Dereyi görmeden paçayı sıvamak alışkanlığı edindiğimizden, artık
baldırı çıplak geziyoruz.
Dikkat ediyor musunuz bilemiyorum, yeni bir konu ortaya atıldığında,
hepimiz ayırımsız o konunun ne olduğunu anlamak fırsatını yakalamadan
konu ile ilgili görüşlerimizi öne sürüyoruz.
Ya da bir takım gösteriler düzenliyoruz.
Durun bakalım.
Belki ortaya atılan konu bizi hiç ilgilendirmiyordur.
Ya da bizim külliyen zarara uğramamıza neden olacaktır.
Hayır...
Bizi ilgilendirmese bile değil mi ki ortalıkta yeni bir konu vardır,
hemen paçaları sıvayıp konunun içine girmemiz gerekmektedir.
Biz paçaları sıvayıp, konunun içine girmeye hazır olalım, sonuç ne
olursa olsun fark etmez.
Baldırı çıplaklığımız ondandır.
Dereyi görmesek de, biz hazır olalım.
Bazen hazırlıksız yakalandığımız konularda yok değil hani.
Örneğin, bir gece yarısı gelen zamlar.
Sağlık konusunda her gün değişen kurallar ve yaşamı tehdit eden uygulamalar.
Belli gün aralıklarında, diyaliz makinesine girmek zorunda kalan
hastalar karar almışlar.
Yaşamlarını kaybetme pahasına diyaliz hizmeti almayacaklarmış.
Neden?
Sağlık hizmetine getirilen yeni kurallar yüzünden.
Katkı payı, muayene ücreti, sıra beklemeler...
Ayda iki kez ilaç yazdırmak zorundayım.
Her hangi bir sağlık kurumunda yaşamımı sürdürmek için yazdırmak
zorunda olduğum ilaçların karşılığında muayene ücreti olarak bir bedel
ödemem gerekiyor. Ayda yirmi lira. Buna ek olarak üçer liradan altı
lirada ne parası olduğunu anlamadığım bir para ödemek zorundayım.
Buyurun bakalım.
İlaç parası maaşımdan zaten kesiliyor.
Artı yirmi altı lira daha kesilecek, ya da peşinen benden alınacak.
Ben bir emekliyim.
Nereden bakarsak bakalım maaşımın en az seksen lirası yaşamımı
sürdürmem için kesilecek.
Emekli maaşım...
Hayır, onu söylemeyeceğim.
Gülersiniz.
Gülersiniz emeklinin acınacak haline.
Hastane koridorlarında afişler dikkatinizi çekmiştir.
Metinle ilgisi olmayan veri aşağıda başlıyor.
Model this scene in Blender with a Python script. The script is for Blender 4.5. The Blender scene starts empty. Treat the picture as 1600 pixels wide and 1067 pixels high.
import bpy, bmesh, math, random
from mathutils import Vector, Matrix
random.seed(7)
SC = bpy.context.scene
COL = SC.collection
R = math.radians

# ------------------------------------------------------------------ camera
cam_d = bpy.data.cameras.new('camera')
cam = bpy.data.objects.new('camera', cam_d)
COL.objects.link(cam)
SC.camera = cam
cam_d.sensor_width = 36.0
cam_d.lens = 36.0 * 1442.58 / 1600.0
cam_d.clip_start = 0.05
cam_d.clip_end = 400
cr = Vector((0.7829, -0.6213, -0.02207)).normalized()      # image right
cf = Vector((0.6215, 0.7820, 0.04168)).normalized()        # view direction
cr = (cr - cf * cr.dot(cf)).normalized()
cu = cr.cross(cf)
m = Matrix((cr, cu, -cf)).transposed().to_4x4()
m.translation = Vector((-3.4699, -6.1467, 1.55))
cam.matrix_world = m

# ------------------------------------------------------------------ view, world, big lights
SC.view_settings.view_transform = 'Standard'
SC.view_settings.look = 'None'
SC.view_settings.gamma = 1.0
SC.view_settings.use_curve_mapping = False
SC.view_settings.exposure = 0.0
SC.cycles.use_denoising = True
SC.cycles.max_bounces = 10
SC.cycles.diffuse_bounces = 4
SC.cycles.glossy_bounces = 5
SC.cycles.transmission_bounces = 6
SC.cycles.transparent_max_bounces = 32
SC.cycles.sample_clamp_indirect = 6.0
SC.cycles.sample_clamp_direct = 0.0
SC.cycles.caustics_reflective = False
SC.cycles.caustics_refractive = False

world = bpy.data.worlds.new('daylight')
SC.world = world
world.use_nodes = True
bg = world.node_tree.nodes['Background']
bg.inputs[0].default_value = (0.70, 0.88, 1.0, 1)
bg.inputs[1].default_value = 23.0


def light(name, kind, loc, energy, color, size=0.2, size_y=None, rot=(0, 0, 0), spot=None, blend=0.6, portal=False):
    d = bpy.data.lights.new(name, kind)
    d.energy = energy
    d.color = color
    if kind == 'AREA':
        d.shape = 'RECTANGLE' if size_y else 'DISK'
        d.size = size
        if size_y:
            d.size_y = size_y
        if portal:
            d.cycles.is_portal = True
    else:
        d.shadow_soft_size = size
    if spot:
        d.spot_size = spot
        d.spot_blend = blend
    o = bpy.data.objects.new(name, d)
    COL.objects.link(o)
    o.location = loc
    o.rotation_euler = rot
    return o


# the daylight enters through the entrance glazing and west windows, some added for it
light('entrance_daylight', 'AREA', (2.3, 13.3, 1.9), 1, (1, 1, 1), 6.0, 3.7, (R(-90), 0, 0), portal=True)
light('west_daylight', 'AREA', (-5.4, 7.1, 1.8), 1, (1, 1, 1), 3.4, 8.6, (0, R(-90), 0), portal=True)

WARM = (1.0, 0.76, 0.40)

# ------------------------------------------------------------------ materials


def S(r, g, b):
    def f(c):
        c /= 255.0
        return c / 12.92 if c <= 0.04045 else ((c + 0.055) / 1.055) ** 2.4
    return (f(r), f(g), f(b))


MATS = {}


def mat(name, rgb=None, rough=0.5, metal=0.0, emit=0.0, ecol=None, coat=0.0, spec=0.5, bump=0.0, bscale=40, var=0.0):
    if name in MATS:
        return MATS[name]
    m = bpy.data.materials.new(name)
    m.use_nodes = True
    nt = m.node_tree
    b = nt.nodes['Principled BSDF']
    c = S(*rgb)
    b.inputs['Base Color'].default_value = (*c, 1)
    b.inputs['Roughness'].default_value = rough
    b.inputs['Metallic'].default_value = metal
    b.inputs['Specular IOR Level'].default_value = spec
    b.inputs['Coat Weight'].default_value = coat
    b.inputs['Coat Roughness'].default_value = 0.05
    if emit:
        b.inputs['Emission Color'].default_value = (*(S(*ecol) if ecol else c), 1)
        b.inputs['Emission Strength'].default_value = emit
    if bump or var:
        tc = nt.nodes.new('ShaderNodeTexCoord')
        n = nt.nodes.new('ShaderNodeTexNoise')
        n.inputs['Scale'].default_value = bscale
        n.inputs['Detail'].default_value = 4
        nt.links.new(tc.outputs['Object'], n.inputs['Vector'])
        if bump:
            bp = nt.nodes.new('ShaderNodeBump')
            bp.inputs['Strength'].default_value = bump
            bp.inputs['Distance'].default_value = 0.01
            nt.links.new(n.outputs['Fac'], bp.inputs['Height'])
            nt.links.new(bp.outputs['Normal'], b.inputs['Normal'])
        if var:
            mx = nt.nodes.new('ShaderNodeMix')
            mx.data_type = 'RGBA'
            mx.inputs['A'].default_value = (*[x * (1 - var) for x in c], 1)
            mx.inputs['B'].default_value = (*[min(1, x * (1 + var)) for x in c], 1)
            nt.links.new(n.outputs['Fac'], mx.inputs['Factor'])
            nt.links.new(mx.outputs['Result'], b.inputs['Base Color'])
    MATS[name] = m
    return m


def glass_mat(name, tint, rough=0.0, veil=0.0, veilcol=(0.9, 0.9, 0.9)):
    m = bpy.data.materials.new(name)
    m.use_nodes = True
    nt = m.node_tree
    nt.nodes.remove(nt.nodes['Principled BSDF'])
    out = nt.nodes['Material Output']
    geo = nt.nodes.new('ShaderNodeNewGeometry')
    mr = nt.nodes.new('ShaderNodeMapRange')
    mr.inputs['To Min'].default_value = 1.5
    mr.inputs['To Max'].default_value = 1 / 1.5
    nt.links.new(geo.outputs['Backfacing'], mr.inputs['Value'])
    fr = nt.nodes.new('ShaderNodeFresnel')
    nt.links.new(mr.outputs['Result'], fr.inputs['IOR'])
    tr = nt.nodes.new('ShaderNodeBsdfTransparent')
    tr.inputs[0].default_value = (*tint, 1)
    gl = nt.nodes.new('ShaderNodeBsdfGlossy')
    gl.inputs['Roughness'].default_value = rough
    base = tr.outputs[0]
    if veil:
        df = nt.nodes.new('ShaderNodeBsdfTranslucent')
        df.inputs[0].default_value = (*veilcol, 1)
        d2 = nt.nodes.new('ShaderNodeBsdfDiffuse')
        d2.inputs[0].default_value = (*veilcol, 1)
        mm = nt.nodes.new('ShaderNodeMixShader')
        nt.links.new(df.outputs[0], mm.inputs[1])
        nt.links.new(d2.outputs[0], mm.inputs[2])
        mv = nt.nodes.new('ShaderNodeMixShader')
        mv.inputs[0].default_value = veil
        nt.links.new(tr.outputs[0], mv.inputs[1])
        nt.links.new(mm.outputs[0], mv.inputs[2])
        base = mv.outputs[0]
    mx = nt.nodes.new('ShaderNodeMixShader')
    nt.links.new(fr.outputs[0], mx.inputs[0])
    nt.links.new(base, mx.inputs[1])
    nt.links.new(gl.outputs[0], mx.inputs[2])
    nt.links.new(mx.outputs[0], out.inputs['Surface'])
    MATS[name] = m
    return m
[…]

"Sağlıkta devrim yaptık" gibilerinden.
Bu gün önümüze çıkan bu dereyi görmeden paçaları sıvayıp
"Bravo" dedik.
Dere derin...
Boğuluyoruz.
"Kardeş şu senin oğlanın gemisinden bir can simidi atıversen de bir
kaşık suda boğulmaktan kurtarsan emeklilerimizi. Bir bardak suda
fırtına çıkmadan, haydi gözüm göreyim seni."